Police at their drug-burning spectacle at Hun Sen Park on October 8.
Amajor haul of heroin and amphetamines confiscated this month was doused in gasoline
and set aflame on October 8 marking what municipal police chief Heng Peo called Cambodia's
"biggest ever anti-drug operation".
The torching of the 40 kg of drugs at Hun Sen Park was to send a message that Cambodia
is serious about cracking down on drugs, said Khieu Sopheak, spokesman for the Ministry
of Interior (MoI).
Deputy and acting Prime Minister Sar Kheng used the ceremony to plead for more financial
assistance to combat narcotics trafficking. He said Cambodia had been "excluded
from most international assistance".
The country's anti-drug activity relies heavily on financial support from the international
community for law enforcement training. Sopheak declined to provide figures on the
amount of foreign assistance, but said that Cambodia's rising profile as a key trafficking
route demands extra support.
"If we don't get help, we can [still] fight drugs ourselves," he said.
"But it is a global problem and Cambodia benefits from very little assistance
from the global community."
Graham Shaw, program officer of the United Nations Office on Drugs and Crime (UNOCD)
said the police involved with drug operations lacked education, training skills and
had inferior equipment.
"You could consider them handicapped," he said.
But despite the rhetoric, the most recent crackdown is not the biggest, said an international
police expert.
Christian Guth, a law enforcement advisor to the Ministry of Interior (MoI), participated
in a 1996 seizure netting 71 kg of high-quality heroin on a boat in Sre Ambel on
the coastline. He said it was "the first really important and the largest drug
bust" in Cambodia.
Guth worked as an advisor with the anti-drug office of the Cambodian police from
1995 to 1996, along with Heng Peo who was in charge of the anti-drugs operations
funded primarily by the French government.

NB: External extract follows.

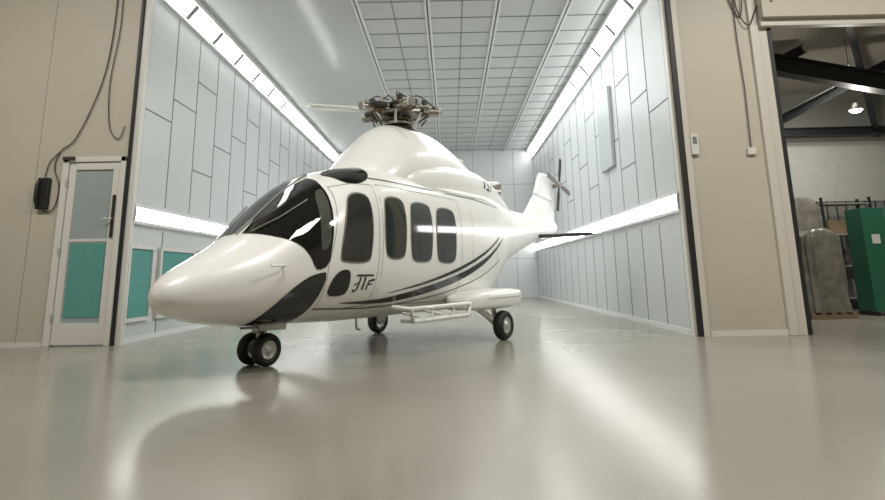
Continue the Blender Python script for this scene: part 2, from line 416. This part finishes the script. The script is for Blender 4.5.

Shaw of UNOCD was unsure why the recent crackdown was being hyped as the country's
biggest.
"Perhaps it was for publicity, to appeal to the international community for
support or maybe it was to send a message to various people, like Hok Lundy to show
they could handle it or send a message to people in the drug business," he said.
The October 1 bust, which yielded the drugs burned at the ceremony, uncovered 106
blocks of heroin inside a house in Tuol Kork district along with amphetamines, pill-making
machines and firearms.
Sopheak said the rising tide of drugs flowing through Cambodia had to be stopped.
"We will not allow these traffickers to turn Cambodia into a big concern for
drug trafficking," Sopheak said.
But Guth said Cambodia has long been recognized as a major trafficking route.
"In 1996, Cambodia was definitely identified as a [major] drugs transit country,"
said Guth. The 71 kg heroin seizure he assisted with had been smuggled from Thailand
through Sihanoukville on its way to Australia.
Since then, it appears the drug trade has only expanded.
In the last nine months, 136 cases of drug trafficking have been intercepted, according
to the Ministry of Interior. Since April 1, there have been six major drug busts,
three of them at Phnom Penh airport. The April case included the collaboration of
Australian authorities to trace 24 kg of heroin that had arrived in Sydney from Cambodia.
Altogether, the six busts netted about 76 kg of heroin.
The most recent seizure implicated Lim Samnang, a captain in the intelligence unit
of the Ministry of Defense, who hid 40 kg of heroin in his Tuol Kork house. Seven
of his cohorts were sentenced for drug smuggling on September 8. Some are alleged
to have connections with Chinese triads.